I took an interest in The French Minister (MC-65, NFX) because of director Bertrand Tavernier, but was surprised to find it a rare comedy by him, rather reminiscent of the British film In the Loop and tv series The Thick of It (precursor to HBO’s Veep).  Apparently it’s adapted from a best-selling graphic novel by an ex-diplomat, based on his experiences in the French foreign ministry in the run-up to the Iraq War.  This is political buffoonery with a Gallic accent, but will be all too familiar in the vacuity of the movers and shakers, told from the perspective of a young speechwriter to the windy aristocrat who rules the Quai d’Orsay with imperious imbecility.

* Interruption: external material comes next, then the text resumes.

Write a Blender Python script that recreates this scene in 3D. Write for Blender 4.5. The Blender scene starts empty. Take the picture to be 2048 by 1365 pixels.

From a few years ago, The Well-Digger’s Daughter (MC-67, NFX) is a Marcel Pagnol re-make by Daniel Auteuil, placid and predictable, but nonetheless pleasurable,.  If you have radiant memories of Provence peasantry and landscape from Jean de Florette and Manon of the Spring, or from My Father’s Glory and My Mother’s Castle, then you might find yourself, as I did, drawn into this hackneyed tale of a lower class girl who gets in trouble with a bourgeois fly-boy at the start of WWII.  The girl is a pleasure to look at, if not a particularly revealing actress, and Auteuil allows himself to chew the scenery as the crusty old dad.  Something about the light on the landscape, however, made the film irresistible to me.

The same might be said of The Two Faces of January (MC-66, NFX), where the Mediterranean light falls on Athens and Crete.  Hossein Amini’s adaptation of a Patricia Highsmith novel goes for the Hitchcockian period vibe, and has some success, though the story hardly convinces, fudging key moments.  Viggo Mortensen, Oscar Isaac, and Kirsten Dunst all offer magnetic performances, as a steamy triangle entangled in embezzlements and suspicious deaths.  Along with the travelogue pleasures of the cinematography, that’s enough to make this worth a try on Netflix streaming.

Gone Girl (MC-79, NFX) was a would-be thriller that attracted a lot more notice, but I confess my surprise that David Fincher could make a film so ridiculous, sleek as you’d expect but far removed from anything like real life.  The film certainly served as an admirable platform for Rosamund Pike in the title role (Ben Affleck is no more than okay as her beleaguered husband), but Gillian Flynn’s screenplay shows all the problems of a novelist adapting her own work.  What words can get away with, pictures make preposterous, plus there’s the excessive reliance on voiceover narration.  I’d somehow avoided all spoilers about this pop culture phenomenon, aside from the central twist, so I approached it with an open mind, which gradually closed into incredulity and derision.  Which is not to say there was no fun involved, but it was definitely splashing around in the shallow end.  I put this in a category with films like Vertigo and Mulholland Drive – I can’t really see what some people see in them.

We conclude with dueling doppelgangers, a hardy perennial theme of literature and film.  I enjoyed The Double (MC-69, NFX) but found it a chore to watch Enemy (MC-61, NFX).  The Double is adapted from Dostoevsky, directed by Richard Ayoade, and stars Jesse Eisenberg in the dual role.  Enemy is adapted from Saramago, directed by Denis Villeneuve, and stars Jake Gyllenhaal in the dual role.  Both films share a sickly yellow-green palette, but The Double creates an alternate 1984-ish world of drab conformity and amusingly primitive technology, while Enemy tries to make modern Toronto and its suburban high-rises look as unappetizing as possible.  The Double is darkly funny, while Enemy is lugubrious and enigmatic in the extreme.  The ending of The Double fails to convince, or resolve the situation it has artfully set up, but the ending of Enemy is deliberately whacked out, and far from satisfying to me.  The supporting cast of The Double includes Mia Wasikowski as love interest, and Wallace Shawn as the boss of both Eisenbergs, the recessive nerd and the genial con man, along with a host of humorous cameos.  Enemy has Melanie Laurant and Sarah Gadon as the interchangeable women of Gyllenhaal, but gives them far too little to do.

Having gone from pairings to parings, it’s time to move on to a whole new batch of new & noteworthies.